Matta, La Rosa, 1943. Courtesy of Cleveland Museum of Art and Christie’s.




Alfredo Volpi, Fachada (No. 1342), 1970. Courtesy of Christie’s.


A piece to watch at Sotheby’s Latin American Sale is Matta’s dark and sensuous Morphologie Psychologique (Fleurer). The early oil work from 1939 was one of the artist’s first departures from a concentration on drawing and portrays a moody abstraction interspersed with bursts of color. The piece leads a collection of nine Matta paintings up for auction, and alone is estimated at $800,000 to $1.2 million.




Matta, Morphologie Psychologique (Fleurer), 1939. Courtesy of Sotheby’s.

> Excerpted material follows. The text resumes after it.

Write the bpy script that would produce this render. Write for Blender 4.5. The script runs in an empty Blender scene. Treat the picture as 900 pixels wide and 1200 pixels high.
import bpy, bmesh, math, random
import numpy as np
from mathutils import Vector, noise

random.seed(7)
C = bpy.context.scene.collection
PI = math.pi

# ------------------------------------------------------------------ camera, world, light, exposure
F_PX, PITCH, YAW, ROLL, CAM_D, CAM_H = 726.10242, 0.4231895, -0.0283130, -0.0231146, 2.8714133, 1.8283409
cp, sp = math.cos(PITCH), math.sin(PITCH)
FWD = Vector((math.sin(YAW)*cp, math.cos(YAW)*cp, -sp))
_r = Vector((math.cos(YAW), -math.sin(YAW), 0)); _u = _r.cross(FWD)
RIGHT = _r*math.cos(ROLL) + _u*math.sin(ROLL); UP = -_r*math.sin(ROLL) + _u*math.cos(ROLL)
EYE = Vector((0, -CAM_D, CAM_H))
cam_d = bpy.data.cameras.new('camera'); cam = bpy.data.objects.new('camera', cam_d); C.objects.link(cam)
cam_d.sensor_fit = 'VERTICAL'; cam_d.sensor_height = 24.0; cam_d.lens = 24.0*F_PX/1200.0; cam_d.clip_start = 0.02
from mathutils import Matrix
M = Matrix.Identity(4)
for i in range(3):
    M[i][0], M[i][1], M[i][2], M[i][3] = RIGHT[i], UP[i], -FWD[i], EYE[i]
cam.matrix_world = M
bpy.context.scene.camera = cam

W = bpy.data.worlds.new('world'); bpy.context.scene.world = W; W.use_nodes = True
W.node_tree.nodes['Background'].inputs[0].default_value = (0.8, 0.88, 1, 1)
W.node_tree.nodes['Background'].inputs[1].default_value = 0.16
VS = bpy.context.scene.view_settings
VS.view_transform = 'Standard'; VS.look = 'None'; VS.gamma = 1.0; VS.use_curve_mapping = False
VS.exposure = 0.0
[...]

Sixteen works by one of Latin America’s most recognizable artists, Fernando Botero, will also be on the block, with an offering of a very special painting called Card Players, estimated at $1.5 to $2 million. The piece is Botero’s own reinterpretation of Cezanne’s piece of the same name, replacing Cezanne’s men with Botero’s iconic rotund figures set in a bordello, complete with an ample female nude. Our Lady of New York, estimated $800,000 to $1 million, is also a signature Botero work reflecting his penchant for religious themes.  Other pieces to watch are Sergio Camargo’s Untitled (Relief No. 289), a wood construction painted red, Los Emigrantes by social realist Antonio Berni, and a classic constructivist grid called Pintura Constructiva by Joaquin Torres-Garcia.




Fernando Botero, Card Players, 1991. Courtesy of Sotheby’s.


If you didn’t get your fill in New York, the Latin American market will be in full swing during this year’s Miami Arts Week, as the first edition of the Brazil ArtFair will bring fifteen galleries and three special exhibitions to the hustle and bustle surrounding Art Basel Miami Beach, from December 4-8.